WORK TO COMPLETE ▸ Please print every record below exactly as it appears.

(Scripts that build scenes)

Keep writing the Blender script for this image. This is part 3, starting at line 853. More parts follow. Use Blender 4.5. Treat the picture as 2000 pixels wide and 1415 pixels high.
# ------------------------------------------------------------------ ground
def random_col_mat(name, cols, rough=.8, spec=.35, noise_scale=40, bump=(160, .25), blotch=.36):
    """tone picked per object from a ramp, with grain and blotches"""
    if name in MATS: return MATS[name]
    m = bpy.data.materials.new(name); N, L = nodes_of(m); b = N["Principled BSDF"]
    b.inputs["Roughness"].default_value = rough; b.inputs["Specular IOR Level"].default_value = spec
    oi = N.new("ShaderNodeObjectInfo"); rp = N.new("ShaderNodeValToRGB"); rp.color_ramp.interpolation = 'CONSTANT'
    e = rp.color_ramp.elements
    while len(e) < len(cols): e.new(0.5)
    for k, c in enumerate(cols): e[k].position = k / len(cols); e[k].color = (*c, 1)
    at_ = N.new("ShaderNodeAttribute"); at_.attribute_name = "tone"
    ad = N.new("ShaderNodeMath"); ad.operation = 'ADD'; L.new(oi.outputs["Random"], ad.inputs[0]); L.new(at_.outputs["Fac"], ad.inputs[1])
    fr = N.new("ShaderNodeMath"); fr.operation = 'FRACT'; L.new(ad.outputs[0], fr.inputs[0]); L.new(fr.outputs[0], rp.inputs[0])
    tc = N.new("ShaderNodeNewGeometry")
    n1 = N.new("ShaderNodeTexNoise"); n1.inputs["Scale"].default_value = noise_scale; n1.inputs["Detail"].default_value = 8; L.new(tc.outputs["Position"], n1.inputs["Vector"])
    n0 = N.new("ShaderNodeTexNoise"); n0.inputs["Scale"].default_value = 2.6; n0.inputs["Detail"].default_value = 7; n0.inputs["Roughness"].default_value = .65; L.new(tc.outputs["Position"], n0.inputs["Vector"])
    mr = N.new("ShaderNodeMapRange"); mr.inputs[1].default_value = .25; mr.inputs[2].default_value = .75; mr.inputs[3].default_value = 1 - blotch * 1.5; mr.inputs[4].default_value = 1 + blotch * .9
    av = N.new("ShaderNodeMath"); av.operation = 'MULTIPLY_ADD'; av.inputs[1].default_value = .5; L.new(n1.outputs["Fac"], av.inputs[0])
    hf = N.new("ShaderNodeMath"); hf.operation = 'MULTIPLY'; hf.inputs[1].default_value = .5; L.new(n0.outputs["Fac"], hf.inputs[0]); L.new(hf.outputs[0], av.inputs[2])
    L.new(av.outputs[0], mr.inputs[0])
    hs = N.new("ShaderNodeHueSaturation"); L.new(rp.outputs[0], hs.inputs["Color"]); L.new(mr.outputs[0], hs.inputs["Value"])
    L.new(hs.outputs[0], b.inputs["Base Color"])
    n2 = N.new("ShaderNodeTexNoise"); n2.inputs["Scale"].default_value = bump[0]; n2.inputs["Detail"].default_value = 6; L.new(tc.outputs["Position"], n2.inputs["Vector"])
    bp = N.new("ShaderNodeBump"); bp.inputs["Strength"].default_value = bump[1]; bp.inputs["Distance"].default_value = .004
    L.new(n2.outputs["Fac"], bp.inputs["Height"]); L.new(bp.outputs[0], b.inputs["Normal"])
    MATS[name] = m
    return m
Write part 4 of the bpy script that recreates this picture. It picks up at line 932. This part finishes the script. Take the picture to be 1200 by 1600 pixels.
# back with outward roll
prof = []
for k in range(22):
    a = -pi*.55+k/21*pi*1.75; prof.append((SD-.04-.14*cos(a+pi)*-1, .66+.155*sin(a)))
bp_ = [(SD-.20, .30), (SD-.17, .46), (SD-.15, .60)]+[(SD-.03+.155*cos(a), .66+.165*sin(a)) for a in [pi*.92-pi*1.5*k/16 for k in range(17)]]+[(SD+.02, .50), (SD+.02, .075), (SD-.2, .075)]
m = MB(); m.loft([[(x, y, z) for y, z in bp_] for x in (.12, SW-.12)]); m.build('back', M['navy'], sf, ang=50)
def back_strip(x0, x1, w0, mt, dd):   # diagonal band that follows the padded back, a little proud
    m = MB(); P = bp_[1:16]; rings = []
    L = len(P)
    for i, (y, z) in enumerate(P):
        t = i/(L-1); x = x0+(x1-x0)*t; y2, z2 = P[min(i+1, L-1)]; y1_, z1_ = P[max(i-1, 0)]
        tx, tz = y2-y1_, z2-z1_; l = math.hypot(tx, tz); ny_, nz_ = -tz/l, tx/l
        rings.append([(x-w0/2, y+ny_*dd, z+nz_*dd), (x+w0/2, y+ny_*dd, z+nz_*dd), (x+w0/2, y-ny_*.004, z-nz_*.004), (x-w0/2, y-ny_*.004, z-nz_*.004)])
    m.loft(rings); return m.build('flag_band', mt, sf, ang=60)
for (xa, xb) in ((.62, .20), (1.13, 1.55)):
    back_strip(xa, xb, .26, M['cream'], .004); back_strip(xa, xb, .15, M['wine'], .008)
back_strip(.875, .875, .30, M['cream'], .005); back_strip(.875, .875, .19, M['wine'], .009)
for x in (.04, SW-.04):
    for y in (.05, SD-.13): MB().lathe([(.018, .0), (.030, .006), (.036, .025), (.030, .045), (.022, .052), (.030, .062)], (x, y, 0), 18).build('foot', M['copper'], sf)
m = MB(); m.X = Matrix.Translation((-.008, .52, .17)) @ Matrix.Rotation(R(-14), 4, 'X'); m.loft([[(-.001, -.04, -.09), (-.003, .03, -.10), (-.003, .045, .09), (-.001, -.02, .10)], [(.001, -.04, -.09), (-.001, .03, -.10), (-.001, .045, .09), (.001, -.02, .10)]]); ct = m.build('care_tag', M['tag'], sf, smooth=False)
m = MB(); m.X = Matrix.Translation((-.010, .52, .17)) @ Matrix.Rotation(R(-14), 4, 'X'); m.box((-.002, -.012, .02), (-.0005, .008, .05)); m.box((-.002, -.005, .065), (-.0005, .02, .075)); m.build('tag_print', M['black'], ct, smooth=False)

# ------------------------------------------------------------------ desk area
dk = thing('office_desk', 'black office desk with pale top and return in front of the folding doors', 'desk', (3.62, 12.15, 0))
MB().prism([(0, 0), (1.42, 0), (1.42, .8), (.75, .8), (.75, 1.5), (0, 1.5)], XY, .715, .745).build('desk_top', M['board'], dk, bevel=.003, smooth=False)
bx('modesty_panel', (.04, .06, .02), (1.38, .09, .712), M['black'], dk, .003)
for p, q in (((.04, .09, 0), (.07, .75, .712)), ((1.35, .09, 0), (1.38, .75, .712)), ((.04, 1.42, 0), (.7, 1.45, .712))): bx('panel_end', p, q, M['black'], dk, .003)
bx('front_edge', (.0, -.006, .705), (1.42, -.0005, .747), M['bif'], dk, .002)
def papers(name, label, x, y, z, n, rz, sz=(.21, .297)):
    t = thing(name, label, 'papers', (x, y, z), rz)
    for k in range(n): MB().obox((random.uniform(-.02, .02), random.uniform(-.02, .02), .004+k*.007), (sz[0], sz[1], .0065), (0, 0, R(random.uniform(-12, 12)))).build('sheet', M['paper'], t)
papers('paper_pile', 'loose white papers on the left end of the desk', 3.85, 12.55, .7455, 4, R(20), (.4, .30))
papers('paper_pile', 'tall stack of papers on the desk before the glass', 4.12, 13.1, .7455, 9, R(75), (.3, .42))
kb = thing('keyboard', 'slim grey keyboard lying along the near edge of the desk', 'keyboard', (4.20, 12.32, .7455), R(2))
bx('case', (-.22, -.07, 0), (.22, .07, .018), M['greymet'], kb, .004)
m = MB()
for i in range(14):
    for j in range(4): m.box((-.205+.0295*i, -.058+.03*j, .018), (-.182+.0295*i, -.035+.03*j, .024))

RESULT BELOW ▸
Keep writing the Blender script for this image. This is part 3, starting at line 853. More parts follow. Use Blender 4.5. Treat the picture as 2000 pixels wide and 1415 pixels high.
# ------------------------------------------------------------------ ground
def random_col_mat(name, cols, rough=.8, spec=.35, noise_scale=40, bump=(160, .25), blotch=.36):
    """tone picked per object from a ramp, with grain and blotches"""
    if name in MATS: return MATS[name]
    m = bpy.data.materials.new(name); N, L = nodes_of(m); b = N["Principled BSDF"]
    b.inputs["Roughness"].default_value = rough; b.inputs["Specular IOR Level"].default_value = spec
    oi = N.new("ShaderNodeObjectInfo"); rp = N.new("ShaderNodeValToRGB"); rp.color_ramp.interpolation = 'CONSTANT'
    e = rp.color_ramp.elements
    while len(e) < len(cols): e.new(0.5)
    for k, c in enumerate(cols): e[k].position = k / len(cols); e[k].color = (*c, 1)
    at_ = N.new("ShaderNodeAttribute"); at_.attribute_name = "tone"
    ad = N.new("ShaderNodeMath"); ad.operation = 'ADD'; L.new(oi.outputs["Random"], ad.inputs[0]); L.new(at_.outputs["Fac"], ad.inputs[1])
    fr = N.new("ShaderNodeMath"); fr.operation = 'FRACT'; L.new(ad.outputs[0], fr.inputs[0]); L.new(fr.outputs[0], rp.inputs[0])
    tc = N.new("ShaderNodeNewGeometry")
    n1 = N.new("ShaderNodeTexNoise"); n1.inputs["Scale"].default_value = noise_scale; n1.inputs["Detail"].default_value = 8; L.new(tc.outputs["Position"], n1.inputs["Vector"])
    n0 = N.new("ShaderNodeTexNoise"); n0.inputs["Scale"].default_value = 2.6; n0.inputs["Detail"].default_value = 7; n0.inputs["Roughness"].default_value = .65; L.new(tc.outputs["Position"], n0.inputs["Vector"])
    mr = N.new("ShaderNodeMapRange"); mr.inputs[1].default_value = .25; mr.inputs[2].default_value = .75; mr.inputs[3].default_value = 1 - blotch * 1.5; mr.inputs[4].default_value = 1 + blotch * .9
    av = N.new("ShaderNodeMath"); av.operation = 'MULTIPLY_ADD'; av.inputs[1].default_value = .5; L.new(n1.outputs["Fac"], av.inputs[0])
    hf = N.new("ShaderNodeMath"); hf.operation = 'MULTIPLY'; hf.inputs[1].default_value = .5; L.new(n0.outputs["Fac"], hf.inputs[0]); L.new(hf.outputs[0], av.inputs[2])
    L.new(av.outputs[0], mr.inputs[0])
    hs = N.new("ShaderNodeHueSaturation"); L.new(rp.outputs[0], hs.inputs["Color"]); L.new(mr.outputs[0], hs.inputs["Value"])
    L.new(hs.outputs[0], b.inputs["Base Color"])
    n2 = N.new("ShaderNodeTexNoise"); n2.inputs["Scale"].default_value = bump[0]; n2.inputs["Detail"].default_value = 6; L.new(tc.outputs["Position"], n2.inputs["Vector"])
    bp = N.new("ShaderNodeBump"); bp.inputs["Strength"].default_value = bump[1]; bp.inputs["Distance"].default_value = .004
    L.new(n2.outputs["Fac"], bp.inputs["Height"]); L.new(bp.outputs[0], b.inputs["Normal"])
    MATS[name] = m
    return m
Write part 4 of the bpy script that recreates this picture. It picks up at line 932. This part finishes the script. Take the picture to be 1200 by 1600 pixels.
# back with outward roll
prof = []
for k in range(22):
    a = -pi*.55+k/21*pi*1.75; prof.append((SD-.04-.14*cos(a+pi)*-1, .66+.155*sin(a)))
bp_ = [(SD-.20, .30), (SD-.17, .46), (SD-.15, .60)]+[(SD-.03+.155*cos(a), .66+.165*sin(a)) for a in [pi*.92-pi*1.5*k/16 for k in range(17)]]+[(SD+.02, .50), (SD+.02, .075), (SD-.2, .075)]
m = MB(); m.loft([[(x, y, z) for y, z in bp_] for x in (.12, SW-.12)]); m.build('back', M['navy'], sf, ang=50)
def back_strip(x0, x1, w0, mt, dd):   # diagonal band that follows the padded back, a little proud
    m = MB(); P = bp_[1:16]; rings = []
    L = len(P)
    for i, (y, z) in enumerate(P):
        t = i/(L-1); x = x0+(x1-x0)*t; y2, z2 = P[min(i+1, L-1)]; y1_, z1_ = P[max(i-1, 0)]
        tx, tz = y2-y1_, z2-z1_; l = math.hypot(tx, tz); ny_, nz_ = -tz/l, tx/l
        rings.append([(x-w0/2, y+ny_*dd, z+nz_*dd), (x+w0/2, y+ny_*dd, z+nz_*dd), (x+w0/2, y-ny_*.004, z-nz_*.004), (x-w0/2, y-ny_*.004, z-nz_*.004)])
    m.loft(rings); return m.build('flag_band', mt, sf, ang=60)
for (xa, xb) in ((.62, .20), (1.13, 1.55)):
    back_strip(xa, xb, .26, M['cream'], .004); back_strip(xa, xb, .15, M['wine'], .008)
back_strip(.875, .875, .30, M['cream'], .005); back_strip(.875, .875, .19, M['wine'], .009)
for x in (.04, SW-.04):
    for y in (.05, SD-.13): MB().lathe([(.018, .0), (.030, .006), (.036, .025), (.030, .045), (.022, .052), (.030, .062)], (x, y, 0), 18).build('foot', M['copper'], sf)
m = MB(); m.X = Matrix.Translation((-.008, .52, .17)) @ Matrix.Rotation(R(-14), 4, 'X'); m.loft([[(-.001, -.04, -.09), (-.003, .03, -.10), (-.003, .045, .09), (-.001, -.02, .10)], [(.001, -.04, -.09), (-.001, .03, -.10), (-.001, .045, .09), (.001, -.02, .10)]]); ct = m.build('care_tag', M['tag'], sf, smooth=False)
m = MB(); m.X = Matrix.Translation((-.010, .52, .17)) @ Matrix.Rotation(R(-14), 4, 'X'); m.box((-.002, -.012, .02), (-.0005, .008, .05)); m.box((-.002, -.005, .065), (-.0005, .02, .075)); m.build('tag_print', M['black'], ct, smooth=False)

# ------------------------------------------------------------------ desk area
dk = thing('office_desk', 'black office desk with pale top and return in front of the folding doors', 'desk', (3.62, 12.15, 0))
MB().prism([(0, 0), (1.42, 0), (1.42, .8), (.75, .8), (.75, 1.5), (0, 1.5)], XY, .715, .745).build('desk_top', M['board'], dk, bevel=.003, smooth=False)
bx('modesty_panel', (.04, .06, .02), (1.38, .09, .712), M['black'], dk, .003)
for p, q in (((.04, .09, 0), (.07, .75, .712)), ((1.35, .09, 0), (1.38, .75, .712)), ((.04, 1.42, 0), (.7, 1.45, .712))): bx('panel_end', p, q, M['black'], dk, .003)
bx('front_edge', (.0, -.006, .705), (1.42, -.0005, .747), M['bif'], dk, .002)
def papers(name, label, x, y, z, n, rz, sz=(.21, .297)):
    t = thing(name, label, 'papers', (x, y, z), rz)
    for k in range(n): MB().obox((random.uniform(-.02, .02), random.uniform(-.02, .02), .004+k*.007), (sz[0], sz[1], .0065), (0, 0, R(random.uniform(-12, 12)))).build('sheet', M['paper'], t)
papers('paper_pile', 'loose white papers on the left end of the desk', 3.85, 12.55, .7455, 4, R(20), (.4, .30))
papers('paper_pile', 'tall stack of papers on the desk before the glass', 4.12, 13.1, .7455, 9, R(75), (.3, .42))
kb = thing('keyboard', 'slim grey keyboard lying along the near edge of the desk', 'keyboard', (4.20, 12.32, .7455), R(2))
bx('case', (-.22, -.07, 0), (.22, .07, .018), M['greymet'], kb, .004)
m = MB()
for i in range(14):
    for j in range(4): m.box((-.205+.0295*i, -.058+.03*j, .018), (-.182+.0295*i, -.035+.03*j, .024))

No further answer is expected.